* [Required work] Pick out each line below containing "parts".
***** Supplied records *****
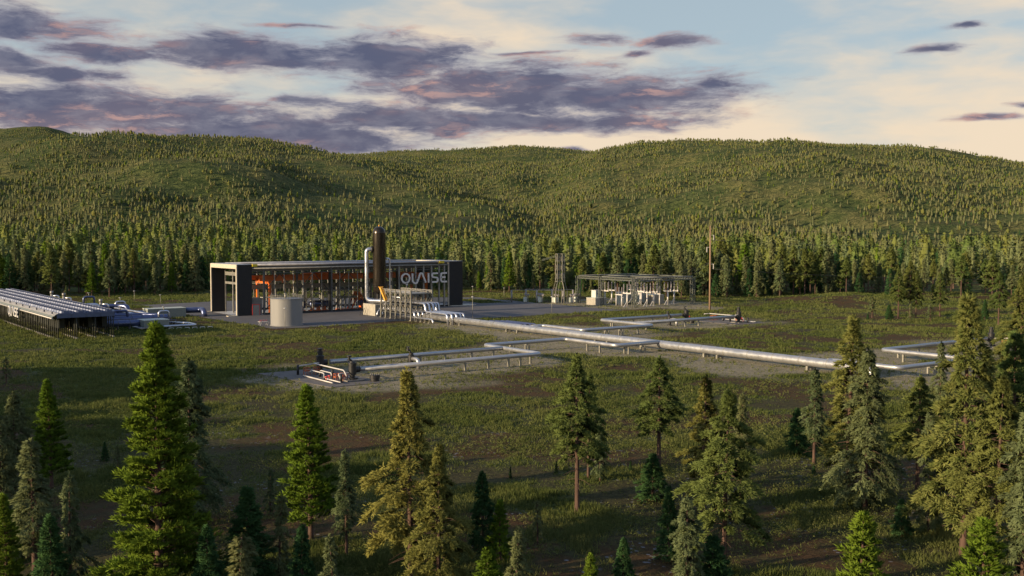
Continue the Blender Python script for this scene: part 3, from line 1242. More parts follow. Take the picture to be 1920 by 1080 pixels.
q.tube([(TX + 2.3 * math.cos(2 * PI * k / 24), TY + 2.3 * math.sin(2 * PI * k / 24), 9.2) for k in range(25)], 0.06, 5, cap=False)
part("skirt", q, M['black_iron'], pt)
NXa = (TX - 1.9 * math.cos(0.5), TY + 1.9 * math.sin(0.5))
E_ = (TX - 4.3 * 0.81, TY + 4.3 * 0.35)
q = MB()
q.pipe([(TX - 1.7, TY + 0.6, 19.9), (E_[0], E_[1], 19.9), (E_[0], E_[1], 4.4), (E_[0] + 4.6, E_[1] - 6.2, 4.4), (E_[0] + 4.9, E_[1] - 8.0, 4.4)], 0.62, 1.5, 18, 7)
part("side_pipe", q, M['bright_pipe'], pt)
q = MB()
q.cyl((TX - 1.75, TY + 0.62, 19.9), (TX - 2.35, TY + 0.88, 19.9), 1.0)
part("nozzle_flange", q, M['black_iron'], pt)
q = MB()
q.pipe([(TX + 1.8, TY - 0.4, 17.1), (TX + 3.1, TY - 0.8, 17.1), (TX + 3.1, TY - 0.8, 5.5), (TX + 3.1, TY - 9, 5.5)], 0.26, 0.7, 12)
part("thin_pipe", q, M['bright_pipe'], pt)
q = MB()
for (yy, hh) in ((-18.0, 2.6), (-19.3, 2.3)):
    q.tube([(33.2, yy, 0.1), (32.5, yy, hh * 0.8), (32.0, yy - 0.6, hh), (31.4, yy - 1.2, hh * 0.8), (30.8, yy - 1.4, 0.1)], 0.05, 6)
part("hose_loop", q, M['black_iron'], pt)

# ---------------------------------------------------------------- pipe rack
rk = thing("pipe_rack", "braced steel pipe rack running from the dark tower towards the meadow", "pipe rack", (36.5, -37, 0))
RX0, RX1 = 33.0, 40.0
RYS = [-28.6 - 2.87 * k for k in range(7)]
for i, y in enumerate(RYS):
    for x in (RX0, RX1):
        q = MB()
        q.box(x - 0.2, x + 0.2, y - 0.2, y + 0.2, 0.0, 8.6)
        q.box(x - 0.35, x + 0.35, y - 0.35, y + 0.35, 0.0, 0.25)
        part("column", q, M['galv'], rk)
    q = MB()
    for z in (2.0, 4.6, 7.6):
        q.box(RX0 + 0.2, RX1 - 0.2, y - 0.13, y + 0.13, z - 0.2, z)
    part("cross_beam", q, M['steel_dark'], rk)
for x in (RX0, RX1):
    for z in (1.9, 4.5, 7.5):
        q = MB()
        q.box(x - 0.1, x + 0.1, RYS[-1], RYS[0], z - 0.12, z + 0.06)
        part("long_beam", q, M['steel_dark'], rk)
for x in (RX0, RX1):
    for a, b in zip(RYS[:-1], RYS[1:]):
        for (z0, z1) in ((2.0, 4.4), (4.6, 7.4)):
            q = MB()
            q.beam((x - 0.03, a - 0.2, z0), (x - 0.03, b + 0.2, z1), 0.11)
            q.beam((x + 0.07, a - 0.2, z1), (x + 0.07, b + 0.2, z0), 0.11)
            part("cross_brace", q, M['galv'], rk)
q = MB()
q.box(RX0 + 0.25, RX1 - 0.25, RYS[-1] + 0.2, RYS[0] - 0.2, 7.62, 7.72)
part("walkway", q, M['galv'], rk)
q = MB()
for x in (RX0, RX1):
    for z in (7.95, 8.25, 8.5):
        q.box(x - 0.03, x + 0.03, RYS[-1], RYS[0], z, z + 0.06)
q.box(RX0, RX1, RYS[-1] - 0.03, RYS[-1] + 0.03, 8.5, 8.56)
q.box(RX0, RX1, RYS[-1] - 0.03, RYS[-1] + 0.03, 8.1, 8.16)
part("handrail", q, M['white_steel'], rk)
st = MB()
for x in (32.1, 32.7):
    st.beam((x, -29.6, 8.9), (x, -32.6, 5.2), 0.28, 0.5)
st.beam((31.9, -29.2, 9.0), (33.4, -29.2, 9.0), 0.25)
for k in range(8):
    st.box(32.1, 32.7, -29.8 - 0.38 * k, -29.6 - 0.38 * k, 8.6 - 0.47 * k, 8.66 - 0.47 * k)
part("amber_stair", st, M['amber'], rk)
# pipes carried on the rack
for i in range(3):
    x = 34.2 + 1.3 * i
    q = MB()
    q.pipe([(x, -26.0, 5.15), (x, -51.3, 5.15), (x, -51.9, 2.9), (x, -62.8 - 0.3 * i, 2.9), (x, -63.4 - 0.3 * i, 0.0)], 0.32, 0.9, 12)
    part("upper_pipe", q, M['bright_pipe'], rk)
for i in range(2):
    x = 38.2 + 0.9 * i
    q = MB()
    q.pipe([(x, -30.0, 5.1), (x, -50.6, 5.1), (x, -51.0, 2.85), (x, -63.2 - 0.3 * i, 2.85), (x, -63.7 - 0.3 * i, 0.0)], 0.26, 0.8, 12)
    part("upper_pipe", q, M['bright_pipe'], rk)
for i in range(5):
    x = 33.6 + 1.25 * i
    q = MB()
    q.pipe([(x, -26.5, 2.45), (x, -46.7 - 0.2 * i, 2.45), (x, -47.2 - 0.2 * i, 0.0)], 0.30, 0.8, 12)
    part("lower_pipe", q, M['bright_pipe'], rk)
q = MB()
q.pipe([(33.4, -40.0, 1.1), (33.4, -56.6, 1.1), (33.4, -57.2, 0.0)], 0.28, 0.8, 12)
part("lower_pipe", q, M['bright_pipe'], rk)
for k in range(4):
    q = MB()
    q.box(33.25, 33.45, -48.6 - 2.2 * k, -48.4 - 2.2 * k, 0.0, 2.3)
    q.box(33.0, 33.7, -48.8 - 2.2 * k, -48.2 - 2.2 * k, 0.0, 0.2)
    part("pipe_post", q, M['galv'], rk)
q = MB()
for x0 in (33.4, 35.2):
    q.tube([(x0 - 0.5, -26.2, 0.05)] + [(x0 - 0.5 + 0.9 * (1 - math.cos(t_)), -26.2, 0.05 + 1.9 * math.sin(t_)) for t_ in (0.4, 0.8, 1.2, 1.57)] + [(x0 + 1.5, -26.6, 1.95)], 0.22, 10)
part("bent_pipe", q, M['bright_pipe'], rk)

# ---------------------------------------------------------------- pipelines
tl = thing("trunk_pipeline", "thickest silver pipeline crossing the meadow from the pipe rack", "pipeline", (36.5, -118, 0))
q = MB()
q.pipe([(36.5, -44, 1.35), (36.5, -100, 1.35), (36.5, -188, 1.5), (36.5, -192.5, 1.5), (36.5, -193, 0.0)], 0.82, 1.6, 24)
part("pipe", q, M['pipe'], tl)
q = MB()
y = -52.0
while y > -190:
    q.tube([(36.5, y, 1.35 - 0.15 * (y + 100) / 88.0 * (y < -100)), (36.5, y - 0.10, 1.35 - 0.15 * (y + 100) / 88.0 * (y < -100))], 0.84, 24)
    y -= 6.0
part("pipe_band", q, M['galv'], tl)


def support(parent, x, y, top, axis='y', gap=1.3, w=0.28):
    q = MB()
    dx, dy = (0, gap / 2) if axis == 'x' else (gap / 2, 0)
    q.box(x - dx - w / 2, x - dx + w / 2, y - dy - w / 2, y - dy + w / 2, -0.2, top)
    q.box(x + dx - w / 2, x + dx + w / 2, y + dy - w / 2, y + dy + w / 2, -0.2, top)
    if axis == 'x':
        q.box(x - w * 0.45, x + w * 0.45, y - dy + w / 2, y + dy - w / 2, top - 0.25, top - 0.02)
    else:
        q.box(x - dx + w / 2, x + dx - w / 2, y - w * 0.45, y + w * 0.45, top - 0.25, top - 0.02)
    part("support", q, M['galv'], parent)


for y in (-62.5, -66.5, -88, -92.5, -122, -126, -155, -158.5, -180):
    q = MB()
    for x in (35.8, 37.2):
        q.box(x - 0.2, x + 0.2, y - 0.2, y + 0.2, -0.2, 0.75)
    q.box(36.0, 37.0, y - 0.16, y + 0.16, 0.3, 0.55)
    part("support", q, M['galv'], tl)


def pipeline(label, runs, sups, r=0.40, loc=None):
    t = thing("branch_pipeline", label, "pipeline", loc or runs[0][0], "silver branch pipelines")
    for pts in runs:
        q = MB()
        q.pipe(pts, r, 1.2, 16, 6)
        part("pipe", q, M['pipe'], t)
    for (x, y, ax, dbl) in sups:
        if dbl:
            support(t, x, y, 1.46, ax)
        else:
            q = MB()
            q.box(x - 0.16, x + 0.16, y - 0.16, y + 0.16, -0.2, 1.47)
            part("support", q, M['galv'], t)
    return t


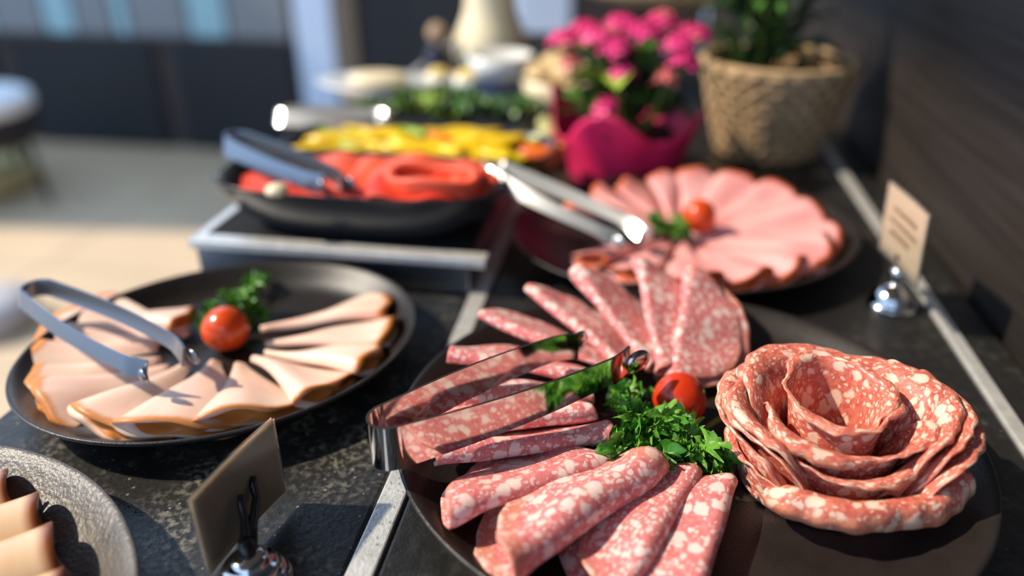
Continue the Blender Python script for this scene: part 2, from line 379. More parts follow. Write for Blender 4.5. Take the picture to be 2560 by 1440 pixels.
# ------------------------------------------------------------------ folded salami slices
def folded(R, folds, seed, wob=.0012, nr=26, nt_=104):
    r = random.Random(seed)
    rho = np.linspace(0, 1, nr+1)[1:]; th = np.linspace(0, 2*PI, nt_, endpoint=False)
    rim = 1 + .015*np.sin(3*th+r.uniform(0, 6)) + .010*np.sin(7*th+r.uniform(0, 6)) + .006*np.sin(17*th+r.uniform(0, 6))
    X = np.concatenate([[0], (R*rho[:, None]*rim*np.cos(th)).ravel()]); Y = np.concatenate([[0], (R*rho[:, None]*rim*np.sin(th)).ravel()])
    uv = np.stack([X*10, Y*10], 1)
    z = np.zeros_like(X)
    for k in range(5):                                           # a soft, limp sheet
        a = r.uniform(0, PI); f = r.uniform(60, 190); z += wob*r.uniform(.4, 1)*np.sin(f*(X*math.cos(a)+Y*math.sin(a))+r.uniform(0, 6))*np.clip(np.hypot(X, Y)/R, .25, 1)
    for (al, off, rad, tmax) in folds:
        c, s = math.cos(al), math.sin(al)
        x1 = c*X+s*Y; y1 = -s*X+c*Y
        q = y1-off
        t = np.clip(q/rad, 0, tmax); e = np.clip(q-rad*tmax, 0, None)
        yn = np.where(q > 0, off+(rad-z)*np.sin(t)+e*np.cos(t), y1)
        zn = np.where(q > 0, rad-(rad-z)*np.cos(t)+e*np.sin(t), z)
        X = c*x1-s*yn; Y = s*x1+c*yn; z = zn
    V = np.stack([X, Y, z], 1)
    F = [(0, 1+i, 1+(i+1) % nt_) for i in range(nt_)]
    for k in range(nr-1):
        a = 1+k*nt_; b = a+nt_
        F += [(a+i, b+i, b+(i+1) % nt_, a+(i+1) % nt_) for i in range(nt_)]
    return V, F, uv
def lay(V, p_in, p_out, tilt, pitch, z0):
    """put a slice with its length along p_in -> p_out, lowest point at z0"""
    d = p_out-p_in; phi = math.atan2(d.y, d.x); c = (p_in+p_out)/2
    M = Matrix.Rotation(phi, 4, 'Z') @ Matrix.Rotation(-pitch, 4, 'Y') @ Matrix.Rotation(tilt, 4, 'X')
    A = np.array(M)[:3, :3]; Z = (V @ A.T)[:, 2].min()
    return Matrix.Translation((c.x, c.y, z0-Z)) @ M
D = math.radians
spines = [  # spine inner end, spine outer end (photo pixels), radius, tilt, pitch, lift, extra fold
    ((1816, 1232), (1752, 1500), .0440, 7, 0, .0, 'fat'),
    ((1738, 1200), (1555, 1500), .0460, 10, 0, .001, 'fat'),
    ((1690, 1212), (1225, 1462), .0520, 13, 1, .002, 'roll'),
    ((1535, 1192), (1135, 1322), .0450, 15, 2, .003, 'fat'),
    ((1560, 1120), (1070, 1190), .0460, 24, 2, .003, 'thin'),
    ((1530, 1075), (1030, 1142), .0450, 20, 3, .004, None),
    ((1525, 1030), (1040, 1055), .0440, 18, 4, .005, None),
    ((1525, 985), (1092, 955), .0440, 18, 6, .006, 'flat'),
    ((1545, 950), (1180, 862), .0450, 16, 10, .006, 'flat'),
    ((1580, 935), (1298, 795), .0450, 16, 14, .006, 'flat'),
    ((1612, 930), (1430, 765), .0450, 16, 17, .006, 'flat'),
    ((1640, 935), (1582, 745), .0460, 16, 20, .005, 'flat'),
    ((1668, 965), (1712, 747), .0470, 14, 20, .004, 'flat'),
]
for i, (a, b, R, tilt, pitch, lift, ex) in enumerate(spines):
    r = random.Random(100+i)
    rf = {'thin': .0045, 'fat': .0048, 'flat': .0030}.get(ex, .0052)
    folds = [(r.uniform(-.06, .06), -.002, rf, PI+.12+r.uniform(-.04, .06))]
    if ex == 'roll': folds = [(.14, -.004, .0085, PI+.16)]
    if ex == 'thin': folds.append((PI+r.uniform(-.1, .1), .020, .011, PI+.05))
    V, F, uv = folded(R, folds, 200+i)
    z = T+.02
    M = lay(V, at(*a, z), at(*b, z), D(tilt), D(pitch), PF+.0008+lift)
    o = obj('salami_slice', mesh_of('salami', V, F, uv), M_SALAMI, None, M); solid(o, .0011)
    tag(o, 'folded pink salami slice, %s clockwise in the fan from the salami rose' % ORD[i], 'salami slice', 'folded salami slices fanned on the front plate')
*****
* [Answer to this problem]
Continue the Blender Python script for this scene: part 3, from line 1242. More parts follow. Take the picture to be 1920 by 1080 pixels.
Continue the Blender Python script for this scene: part 2, from line 379. More parts follow. Write for Blender 4.5. Take the picture to be 2560 by 1440 pixels.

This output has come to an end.